Teens in Oregon and the rest of the United States are dying from car crashes, drug overdoses and guns at alarming rates. According to CNN, between 1999 and 2013, there was a 33 percent decline in the death rate for people at ages 10 to 19 years old in America. It then climbed by 12 percent between 2013 and 2016. Many experts point to ramping up efforts to educate teens on car and driver safety as a solid solution.

While Forbes agrees with the problem, it appears that teenagers already know perfectly well that distracted driving and driving under the influence can lead to accidents and deaths. However, many of them participate in these activities anyway. To add to this, teenagers’ lack of experience may make it difficult for them to decide what counts as being too impaired to drive.

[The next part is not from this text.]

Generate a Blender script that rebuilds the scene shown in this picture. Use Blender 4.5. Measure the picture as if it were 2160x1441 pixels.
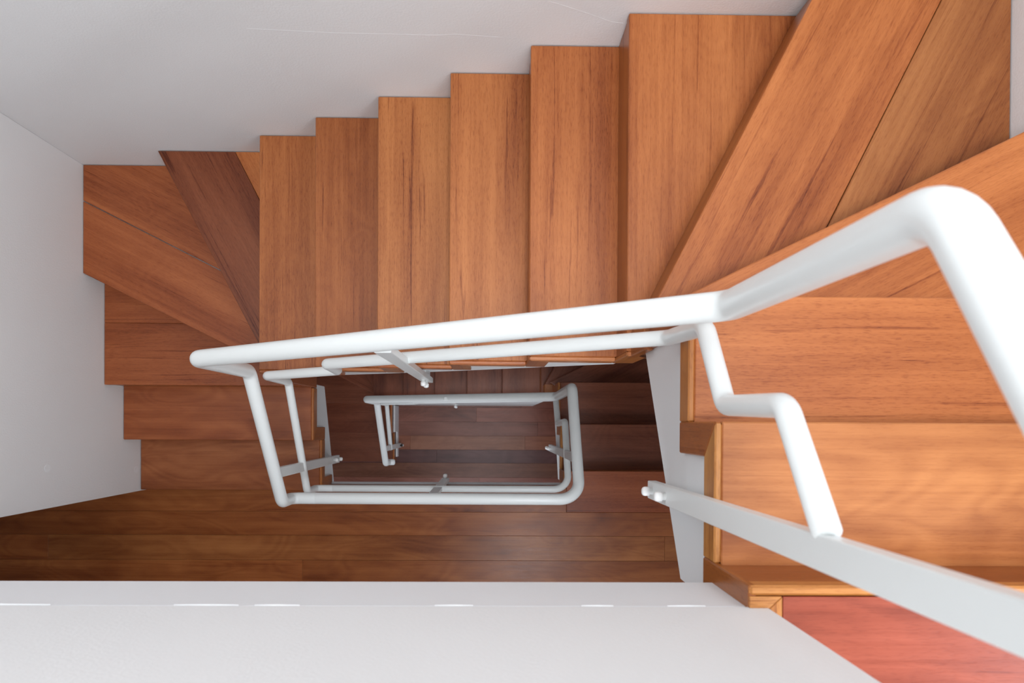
import bpy, bmesh, math, random
from mathutils import Vector, Matrix
random.seed(7)
S = bpy.context.scene
for o in list(bpy.data.objects): bpy.data.objects.remove(o)
COL = S.collection

# ------------------------------------------------------------------ camera
cam_d = bpy.data.cameras.new('camera'); cam = bpy.data.objects.new('camera', cam_d); COL.objects.link(cam)
RM = Matrix(((0.99986461, -0.00571913, -0.01542909), (0.00585649, 0.99994349, 0.0088722), (0.01537748, -0.00896136, 0.9998416)))
cam.matrix_world = Matrix.Translation((0, 0, 3.89926)) @ RM.to_4x4()
cam_d.sensor_width = 36; cam_d.lens = 25.0
cam_d.shift_x = (1080 - 1056.86) / 2160; cam_d.shift_y = (907.31 - 720.5) / 2160
cam_d.clip_start = 0.02
cam_d.dof.use_dof = True; cam_d.dof.focus_distance = 2.35; cam_d.dof.aperture_fstop = 5.6
S.camera = cam
# ------------------------------------------------------------------ light and exposure
W = bpy.data.worlds.new('daylight'); S.world = W; W.use_nodes = True
W.node_tree.nodes['Background'].inputs[0].default_value = (0.92, 0.96, 1.0, 1)
W.node_tree.nodes['Background'].inputs[1].default_value = 1.05
def area(name, loc, target, sx, sy, power, color):
    d = bpy.data.lights.new(name, 'AREA'); d.shape = 'RECTANGLE'; d.size = sx; d.size_y = sy; d.energy = power; d.color = color
    o = bpy.data.objects.new(name, d); COL.objects.link(o); o.location = loc
    o.rotation_euler = (Vector(target) - Vector(loc)).to_track_quat('-Z', 'Y').to_euler(); return o
area('skylight_lamp', (0.28, -0.30, 6.6), (0.2, -0.2, 0), 0.9, 0.9, 105, (0.96, 0.98, 1.0))
area('window_lamp', (3.6, -1.2, 5.0), (-1.2, 0.4, 1.6), 1.6, 1.6, 75, (0.70, 0.84, 1.0))
area('landing_fill', (0.45, -1.0, 2.58), (0.1, -0.7, 0), 1.0, 0.5, 24, (0.88, 0.94, 1.0))  # added fill light, out of view under the upper slab, brightens the middle landing
area('ground_fill', (-0.1, -1.1, -0.20), (-0.1, -0.8, -2.8), 1.0, 0.5, 13, (0.88, 0.92, 1.0))  # added fill light, no real fixture, lifts the floor deep in the well
S.view_settings.view_transform = 'Standard'; S.view_settings.look = 'None'
S.view_settings.gamma = 1; S.view_settings.use_curve_mapping = False; S.view_settings.exposure = 0.22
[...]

The survey cited by Forbes states that 68 percent of the teens who admitted to driving under the influence said that getting behind the wheel after more than three alcoholic beverages was rare. Even driving after two drinks is troubling, but teenagers do not always pick up on this. Another troubling finding in the survey was that many teens believed that if they could make it to the car without falling down, they were sober enough to drive home.

Despite these holes in the original proposed solution, Forbes does agree that some further education is necessary. However, instead of just going over the same “do not drive and drive” rhetoric, a better solution may be for parents to discuss more practical applications of this information.